Spin-Tunneling Magnetoresistive Effects in Bottom-Up-Grown Ni/Graphene/Ni Nanojunctions.

Two-dimensional (2D) materials embedded in magnetic tunnel junctions (MTJs) provide a platform to increase the control over spin transport properties by the proximity spin-filtering effect. This could be harnessed to craft spintronic devices with low power consumption and high performance. We explore the spin transport in the 2D MTJs based on graphene, which is uniformly grown on Ni(111) substrates using the chemical vapor deposition technique. After the Ni thin film is deposited bottom-up on the well-grown Ni(111)/graphene surface in an e-beam evaporation system by the physical vapor deposition method, the Ni/graphene/Ni nanojunction array devices are successfully prepared by using nanography technology.

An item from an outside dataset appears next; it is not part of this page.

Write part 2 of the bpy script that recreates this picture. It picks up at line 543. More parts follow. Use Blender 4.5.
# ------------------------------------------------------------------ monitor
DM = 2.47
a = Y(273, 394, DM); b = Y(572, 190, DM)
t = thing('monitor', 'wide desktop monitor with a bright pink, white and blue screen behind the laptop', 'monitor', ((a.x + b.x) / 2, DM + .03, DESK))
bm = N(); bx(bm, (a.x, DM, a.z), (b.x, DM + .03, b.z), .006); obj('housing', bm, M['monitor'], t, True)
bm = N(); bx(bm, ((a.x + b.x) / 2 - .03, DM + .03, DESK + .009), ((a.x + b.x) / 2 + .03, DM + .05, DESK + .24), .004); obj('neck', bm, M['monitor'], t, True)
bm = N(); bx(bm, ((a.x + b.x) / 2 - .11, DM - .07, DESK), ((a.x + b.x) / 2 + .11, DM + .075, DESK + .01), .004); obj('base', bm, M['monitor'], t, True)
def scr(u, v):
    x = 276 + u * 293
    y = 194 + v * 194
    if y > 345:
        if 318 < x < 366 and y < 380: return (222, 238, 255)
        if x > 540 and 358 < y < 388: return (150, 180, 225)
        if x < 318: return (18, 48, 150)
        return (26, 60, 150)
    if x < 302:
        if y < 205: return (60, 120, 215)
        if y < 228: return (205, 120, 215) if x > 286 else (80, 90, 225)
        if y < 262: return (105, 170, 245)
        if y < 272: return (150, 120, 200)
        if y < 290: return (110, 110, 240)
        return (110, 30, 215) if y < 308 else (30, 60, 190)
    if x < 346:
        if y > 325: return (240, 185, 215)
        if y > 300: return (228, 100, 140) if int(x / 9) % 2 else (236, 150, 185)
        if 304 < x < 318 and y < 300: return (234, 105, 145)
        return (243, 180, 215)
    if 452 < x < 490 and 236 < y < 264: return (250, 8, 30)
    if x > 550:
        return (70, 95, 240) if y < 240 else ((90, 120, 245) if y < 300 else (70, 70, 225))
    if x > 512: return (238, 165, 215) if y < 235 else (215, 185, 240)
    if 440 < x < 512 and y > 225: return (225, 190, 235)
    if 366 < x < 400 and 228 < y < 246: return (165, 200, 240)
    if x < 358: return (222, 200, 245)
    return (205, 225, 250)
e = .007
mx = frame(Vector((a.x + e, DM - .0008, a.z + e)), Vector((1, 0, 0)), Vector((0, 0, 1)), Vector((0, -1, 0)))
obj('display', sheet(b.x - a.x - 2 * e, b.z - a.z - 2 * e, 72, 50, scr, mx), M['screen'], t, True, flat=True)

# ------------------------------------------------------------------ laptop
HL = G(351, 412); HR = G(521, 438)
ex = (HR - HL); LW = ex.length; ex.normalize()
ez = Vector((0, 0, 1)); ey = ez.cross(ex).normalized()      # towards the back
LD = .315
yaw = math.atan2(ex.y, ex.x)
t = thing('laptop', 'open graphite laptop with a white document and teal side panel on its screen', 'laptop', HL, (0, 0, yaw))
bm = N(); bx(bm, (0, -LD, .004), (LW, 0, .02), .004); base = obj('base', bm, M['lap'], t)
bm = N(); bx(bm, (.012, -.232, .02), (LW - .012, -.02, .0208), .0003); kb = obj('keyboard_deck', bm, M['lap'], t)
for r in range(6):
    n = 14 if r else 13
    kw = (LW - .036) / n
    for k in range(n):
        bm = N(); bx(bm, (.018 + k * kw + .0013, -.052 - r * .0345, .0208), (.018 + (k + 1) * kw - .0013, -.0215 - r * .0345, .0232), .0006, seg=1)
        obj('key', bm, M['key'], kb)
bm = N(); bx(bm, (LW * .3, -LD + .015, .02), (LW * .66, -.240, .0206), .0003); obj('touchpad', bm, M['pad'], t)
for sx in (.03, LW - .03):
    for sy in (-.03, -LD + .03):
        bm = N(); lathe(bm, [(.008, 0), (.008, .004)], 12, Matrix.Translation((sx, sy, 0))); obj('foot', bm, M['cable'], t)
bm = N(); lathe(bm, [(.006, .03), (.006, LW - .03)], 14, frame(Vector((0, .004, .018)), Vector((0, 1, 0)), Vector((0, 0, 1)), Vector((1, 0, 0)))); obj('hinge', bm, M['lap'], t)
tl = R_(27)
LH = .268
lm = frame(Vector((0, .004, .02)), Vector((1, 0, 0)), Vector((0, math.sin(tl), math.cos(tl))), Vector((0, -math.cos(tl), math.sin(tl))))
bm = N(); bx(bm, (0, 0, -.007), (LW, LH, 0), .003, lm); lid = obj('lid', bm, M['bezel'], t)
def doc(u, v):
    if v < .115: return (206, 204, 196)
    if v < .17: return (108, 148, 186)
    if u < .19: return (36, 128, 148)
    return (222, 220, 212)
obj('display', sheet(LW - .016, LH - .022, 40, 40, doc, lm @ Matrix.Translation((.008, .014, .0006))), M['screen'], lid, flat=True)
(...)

Evidence of the emergence of tunneling magnetoresistance (TMR) effects with ultrasmall resistance × area products in graphene-based nanojunctions is observed by the exclusion of anisotropic magnetoresistance. The theoretical analysis shows that this TMR is mainly attributed to the strong spin-filtering effect at the perfect Ni(111)/graphene interface. Besides, earlier findings indicate that the TMR would be promoted more effectively if the short-circuit effect formed in the process of nanographic etching by an ion beam can be further eliminated. Overall, this study provides a path to harness the full potential of graphene-based MTJ array devices with a high efficiency and performance.